Regie: Gabriele Mathes, AT 2012, DCP/HDCAM, Farbe, 30 min
Eine Flaschenpost ist eine ungerichtete Botschaft, die einen Adressaten sucht. Schiffbrüchige vertrauten sie den Wellen des Meeres an, in der Hoffnung, jemand möge die Nachricht von ihrem Unglück noch zu Lebzeiten finden. Mit dem Finden allein war es allerdings nicht getan. Erreicht der Hilferuf den Adressaten doch nur, sofern dieser die Botschaft zu entschlüsseln vermag.
Im Off ein Seufzen, ein Satz: „Oiso die G´schicht … von heit.“ Im Bild: Rauschen. Gleich zu Beginn lässt Gabriele Mathes´ Film Flaschenpost die Absicht erkennen, die Tragfähigkeit des titelgebenden Begriffs auszuloten. Denn die Geschichte von heute, der getreue Bericht der Erzählerin über das jüngst Vergangene, bezieht sich auf ein Ereignis, das 25 Jahre zurückliegt: auf das gewalttätige und zerstörerische Ende einer Beziehung und den darauf folgenden Neuanfang. Spuren des Ereignisses wurden damals, im Herbst 1987, neben anderem – dem Bericht der Historikerkommission über mögliche Kriegsverbrechen des österreichischen Bundespräsidenten Kurt Waldheim oder den Studentendemonstrationen gegen Sozialabbau – von einer Videokamera festgehalten.
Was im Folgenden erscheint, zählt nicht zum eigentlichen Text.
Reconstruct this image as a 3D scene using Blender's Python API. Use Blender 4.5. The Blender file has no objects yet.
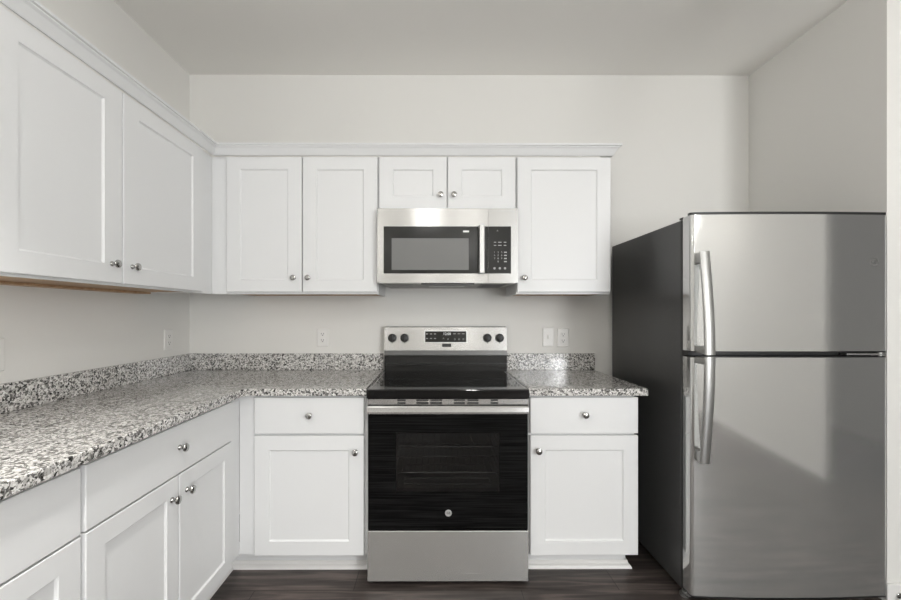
import bpy, bmesh, math, random
from mathutils import Vector, Matrix

sc = bpy.context.scene
col = sc.collection

# ------------------------------------------------------------------ camera
XL, XR, H = -1.5446, 1.995, 2.778
F_PX = 401.3
cd = bpy.data.cameras.new('camera')
cam = bpy.data.objects.new('camera', cd)
col.objects.link(cam)
cam.location = (0.0, -2.5388, 1.2665)
cam.rotation_euler = (math.radians(90), 0.0, -0.0034)
cd.sensor_fit = 'HORIZONTAL'
cd.sensor_width = 36.0
cd.lens = F_PX / 901.0 * 36.0
cd.shift_x = (450.5 - 435.6) / 901.0
cd.shift_y = (313.95 - 300.0) / 901.0
cd.clip_start = 0.02
sc.camera = cam

# ------------------------------------------------------------------ world, lights, exposure
w = bpy.data.worlds.new('sky_world'); sc.world = w; w.use_nodes = True
bg = w.node_tree.nodes['Background']
bg.inputs[0].default_value = (0.80, 0.88, 1.0, 1); bg.inputs[1].default_value = 1.2

vs = sc.view_settings
vs.view_transform = 'Standard'; vs.look = 'None'; vs.gamma = 1.0; vs.use_curve_mapping = False
vs.exposure = 0.33

def area(name, loc, target, sx, sy, power, colr, shape='RECTANGLE', spread=180):
    l = bpy.data.lights.new(name, 'AREA'); l.shape = shape; l.size = sx
    if shape in ('RECTANGLE', 'ELLIPSE'): l.size_y = sy
    l.energy = power; l.color = colr; l.spread = math.radians(spread)
    o = bpy.data.objects.new(name, l); col.objects.link(o)
    o.location = loc
    o.rotation_euler = (Vector(target) - Vector(loc)).to_track_quat('-Z', 'Y').to_euler()
    return o

# area fills standing in for daylight, set inside two added, unseen windows
REAR_Y = -6.6
area('window_daylight', (2.32, REAR_Y + 0.06, 1.35), (1.2, 0, 1.00), 1.0, 2.0, 26, (0.97, 0.985, 1.0))
area('side_window_daylight', (2.98, -5.75, 1.35), (-1.5, -1.6, 1.1), 1.2, 1.8, 112, (0.98, 0.99, 1.0))
# unseen pendant globes, third and last added as fill (fixtures built further down)
LAMPS = [(0.55, -4.60, 20), (2.50, -3.80, 8), (1.70, -1.80, 4.0), (-0.07, -2.30, 14), (-1.00, -4.30, 18)]
for (lx, ly, pw) in LAMPS:
    pl = bpy.data.lights.new('globe_lamp_light', 'POINT'); pl.energy = pw; pl.color = (1.0, 0.985, 0.955); pl.shadow_soft_size = 0.075
    po = bpy.data.objects.new('globe_lamp_light', pl); col.objects.link(po); po.location = (lx, ly, H - 0.48)
# unseen ceiling downlight added to brighten the left counter
CANS = [(-0.55, -2.12, 9.5, 80)]
for (lx, ly, pw, sprd) in CANS:
    area('downlight_light', (lx, ly, H - 0.012), (lx, ly, 0), 0.14, 0.14, pw, (1.0, 0.985, 0.955), 'DISK', sprd)

# ------------------------------------------------------------------ node helpers
def new_mat(name, base=(0.8, 0.8, 0.8), rough=0.5, metal=0.0, spec=0.5, coat=0.0):
    m = bpy.data.materials.new(name); m.use_nodes = True
    b = m.node_tree.nodes['Principled BSDF']
    b.inputs['Base Color'].default_value = (*base, 1)
    b.inputs['Roughness'].default_value = rough
    b.inputs['Metallic'].default_value = metal
    b.inputs['Specular IOR Level'].default_value = spec
    b.inputs['Coat Weight'].default_value = coat
    return m

def N(m, typ, **kw):
    n = m.node_tree.nodes.new(typ)
    for k, v in kw.items(): setattr(n, k, v)
    return n

def L(m, a, b): m.node_tree.links.new(a, b)

def ramp(m, fac, stops, interp='LINEAR'):
    r = N(m, 'ShaderNodeValToRGB'); r.color_ramp.interpolation = interp
    els = r.color_ramp.elements
    els[0].position, els[0].color = stops[0][0], (*stops[0][1], 1)
    els[1].position, els[1].color = stops[-1][0], (*stops[-1][1], 1)
    for p, c in stops[1:-1]:
        e = els.new(p); e.color = (*c, 1)
    L(m, fac, r.inputs[0]); return r.outputs[0]

def coords(m, scale=(1, 1, 1), kind='Object'):
    tc = N(m, 'ShaderNodeTexCoord'); mp = N(m, 'ShaderNodeMapping')
    mp.inputs['Scale'].default_value = scale
    L(m, tc.outputs[kind], mp.inputs[0]); return mp.outputs[0]

def bump(m, height, strength, dist):
    b = N(m, 'ShaderNodeBump'); b.inputs['Strength'].default_value = strength
    b.inputs['Distance'].default_value = dist
    L(m, height, b.inputs['Height'])
    L(m, b.outputs[0], m.node_tree.nodes['Principled BSDF'].inputs['Normal'])

def paint(name, base, rough, bs=0.08, spec=0.5):
    m = new_mat(name, base, rough, spec=spec)
    n = N(m, 'ShaderNodeTexNoise'); n.inputs['Scale'].default_value = 160
    L(m, coords(m), n.inputs['Vector']); bump(m, n.outputs[0], bs, 0.001)
    return m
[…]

In Flaschenpost nun macht Gabriele Mathes sich an die Arbeit, die Botschaften, die diese Aufnahmen enthalten, zu entschlüsseln.
Das Resultat ist eine filmische Erzählung von selten gesehener poetischer Kraft und Intensität, die das Private mit dem Politischen, die Erfahrung der Ohnmacht mit der Anstrengung der Selbstbehauptung, die Schönheit und die Liebe mit dem Risiko, das Außergewöhnliche mit dem Beiläufigen und nicht zuletzt die Arbeit mit dem Leben verbindet. Die vergangene Gegenwart veranschaulicht der Film als Zeit, die stets eine andere Gegenwart herbeisehnt. So auch heute: Während das individuelle Schicksal der Erzählerin noch andauert, haben Aktivisten der Occupy-Bewegung 2011 in London ein Zeltlager errichtet.
(Vrääth Öhner)
In Flaschenpost versieht Mathes ihr Bildmaterial – diesmal handelt es sich um Videobänder – mit einer mehrschichtigen Off-Erzählung, verzahnt individuelle Erinnerungen mit kollektiver Erfahrung. Die Ereignisse sind im Herbst 1987 verortet. Zigtausende demonstrieren in Wien gegen Sozialabbau, die Ergebnisse der im Zuge der Waldheim-Affäre eingesetzten Historikerkommission werden erwartet – und die Ich-Erzählerin erlebt das gewalttätige Ende einer Beziehung.
(Isabella Reicher, In: DER STANDARD. 16. April 2013)
Die Geschichte einer Kamera aus 1987, einer Beziehung, die nicht funktionierte und eines Neuanfangs, der daraus resultierte. Auf der Videokassette von damals: Banales, Anti-Waldheimproteste, Studierendendemos … Wie die Schriften einer Flaschenpost haben die Aufnahmen im Schutz der Kamera ins Jetzt überdauert – und mit ihnen der einstige Alltag der Filmemacherin. Ein filmischer Schatz im wahrsten Sinne des Wortes.